→ **Aim**
Repeat verbatim only the lines from the opening of the material below through the one that contains "S.camera = cam".

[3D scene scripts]
— Begin —

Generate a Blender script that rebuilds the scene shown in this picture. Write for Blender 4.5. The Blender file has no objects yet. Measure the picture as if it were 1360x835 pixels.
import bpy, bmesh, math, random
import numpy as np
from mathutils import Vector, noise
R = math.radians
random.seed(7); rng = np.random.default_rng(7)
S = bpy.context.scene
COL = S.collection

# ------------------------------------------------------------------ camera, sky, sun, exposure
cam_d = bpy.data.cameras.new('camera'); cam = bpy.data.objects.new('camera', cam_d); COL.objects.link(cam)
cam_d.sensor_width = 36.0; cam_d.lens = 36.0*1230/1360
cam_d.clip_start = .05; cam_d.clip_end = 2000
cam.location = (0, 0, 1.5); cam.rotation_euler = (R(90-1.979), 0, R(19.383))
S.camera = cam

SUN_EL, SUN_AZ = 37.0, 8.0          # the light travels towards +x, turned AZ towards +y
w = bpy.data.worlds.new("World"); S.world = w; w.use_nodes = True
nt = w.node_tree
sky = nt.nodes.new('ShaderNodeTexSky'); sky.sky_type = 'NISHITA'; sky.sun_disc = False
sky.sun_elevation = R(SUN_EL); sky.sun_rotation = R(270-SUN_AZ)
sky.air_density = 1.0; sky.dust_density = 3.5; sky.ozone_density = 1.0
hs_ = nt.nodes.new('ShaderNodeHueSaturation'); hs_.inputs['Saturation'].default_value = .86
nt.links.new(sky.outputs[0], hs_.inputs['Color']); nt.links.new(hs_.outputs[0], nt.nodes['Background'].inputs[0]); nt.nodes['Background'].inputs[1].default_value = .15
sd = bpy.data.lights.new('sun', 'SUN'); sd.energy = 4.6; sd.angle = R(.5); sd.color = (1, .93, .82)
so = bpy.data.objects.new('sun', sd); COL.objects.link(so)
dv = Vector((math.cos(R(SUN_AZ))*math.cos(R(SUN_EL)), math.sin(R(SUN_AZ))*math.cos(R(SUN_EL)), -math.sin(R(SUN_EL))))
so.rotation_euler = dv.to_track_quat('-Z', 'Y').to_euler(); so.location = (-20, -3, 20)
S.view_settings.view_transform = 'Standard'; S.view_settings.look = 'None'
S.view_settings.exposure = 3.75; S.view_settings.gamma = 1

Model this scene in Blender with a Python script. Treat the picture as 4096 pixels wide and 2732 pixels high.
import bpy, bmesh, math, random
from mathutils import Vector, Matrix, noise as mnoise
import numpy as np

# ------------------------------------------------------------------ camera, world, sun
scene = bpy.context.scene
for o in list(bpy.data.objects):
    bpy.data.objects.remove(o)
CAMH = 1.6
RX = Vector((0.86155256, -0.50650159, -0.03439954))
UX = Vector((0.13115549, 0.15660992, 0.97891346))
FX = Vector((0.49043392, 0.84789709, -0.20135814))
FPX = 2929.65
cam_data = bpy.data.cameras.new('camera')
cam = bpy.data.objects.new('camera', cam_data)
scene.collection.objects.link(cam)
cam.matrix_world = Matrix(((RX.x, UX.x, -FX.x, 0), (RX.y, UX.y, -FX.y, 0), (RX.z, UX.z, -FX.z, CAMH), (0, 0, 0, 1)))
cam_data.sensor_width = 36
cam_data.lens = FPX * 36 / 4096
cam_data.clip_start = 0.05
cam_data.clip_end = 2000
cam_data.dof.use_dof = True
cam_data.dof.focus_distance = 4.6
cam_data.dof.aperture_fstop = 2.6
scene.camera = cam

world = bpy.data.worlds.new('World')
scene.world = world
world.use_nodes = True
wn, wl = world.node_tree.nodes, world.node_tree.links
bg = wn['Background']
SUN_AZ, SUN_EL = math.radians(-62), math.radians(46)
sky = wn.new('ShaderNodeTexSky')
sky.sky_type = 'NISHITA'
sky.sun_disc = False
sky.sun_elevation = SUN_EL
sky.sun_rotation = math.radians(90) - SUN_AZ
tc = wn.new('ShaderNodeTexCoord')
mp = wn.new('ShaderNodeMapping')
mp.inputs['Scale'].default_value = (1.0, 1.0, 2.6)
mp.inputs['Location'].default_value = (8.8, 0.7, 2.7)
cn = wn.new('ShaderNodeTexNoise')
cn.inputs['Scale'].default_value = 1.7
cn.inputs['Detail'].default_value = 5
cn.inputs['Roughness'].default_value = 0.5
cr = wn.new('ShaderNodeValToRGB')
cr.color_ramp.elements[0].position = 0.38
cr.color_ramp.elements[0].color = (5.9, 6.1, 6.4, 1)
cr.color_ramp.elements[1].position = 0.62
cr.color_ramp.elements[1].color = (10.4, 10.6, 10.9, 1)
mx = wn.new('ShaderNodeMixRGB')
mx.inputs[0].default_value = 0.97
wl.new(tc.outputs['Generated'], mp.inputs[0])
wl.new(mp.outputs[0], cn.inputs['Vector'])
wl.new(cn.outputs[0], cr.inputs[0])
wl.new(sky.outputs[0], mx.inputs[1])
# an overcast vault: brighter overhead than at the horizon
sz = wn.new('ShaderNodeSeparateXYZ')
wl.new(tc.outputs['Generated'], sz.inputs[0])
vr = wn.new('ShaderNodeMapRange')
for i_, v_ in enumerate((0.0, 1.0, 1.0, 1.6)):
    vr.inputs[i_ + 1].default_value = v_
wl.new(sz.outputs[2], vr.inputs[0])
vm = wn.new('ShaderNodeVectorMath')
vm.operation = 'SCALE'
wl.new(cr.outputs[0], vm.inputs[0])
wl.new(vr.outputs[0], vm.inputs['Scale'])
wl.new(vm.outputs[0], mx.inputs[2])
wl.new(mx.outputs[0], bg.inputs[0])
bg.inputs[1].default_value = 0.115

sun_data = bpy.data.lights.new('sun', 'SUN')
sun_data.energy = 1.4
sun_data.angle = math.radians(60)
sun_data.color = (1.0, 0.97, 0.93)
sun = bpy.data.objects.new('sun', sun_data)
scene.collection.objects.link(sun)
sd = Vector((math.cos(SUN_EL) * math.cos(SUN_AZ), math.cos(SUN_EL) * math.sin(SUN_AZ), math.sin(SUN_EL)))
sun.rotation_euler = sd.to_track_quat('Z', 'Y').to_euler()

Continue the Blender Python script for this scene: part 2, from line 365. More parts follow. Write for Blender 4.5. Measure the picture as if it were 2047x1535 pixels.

— End —

→ **Output for this exercise**
Generate a Blender script that rebuilds the scene shown in this picture. Write for Blender 4.5. The Blender file has no objects yet. Measure the picture as if it were 1360x835 pixels.
import bpy, bmesh, math, random
import numpy as np
from mathutils import Vector, noise
R = math.radians
random.seed(7); rng = np.random.default_rng(7)
S = bpy.context.scene
COL = S.collection

# ------------------------------------------------------------------ camera, sky, sun, exposure
cam_d = bpy.data.cameras.new('camera'); cam = bpy.data.objects.new('camera', cam_d); COL.objects.link(cam)
cam_d.sensor_width = 36.0; cam_d.lens = 36.0*1230/1360
cam_d.clip_start = .05; cam_d.clip_end = 2000
cam.location = (0, 0, 1.5); cam.rotation_euler = (R(90-1.979), 0, R(19.383))
S.camera = cam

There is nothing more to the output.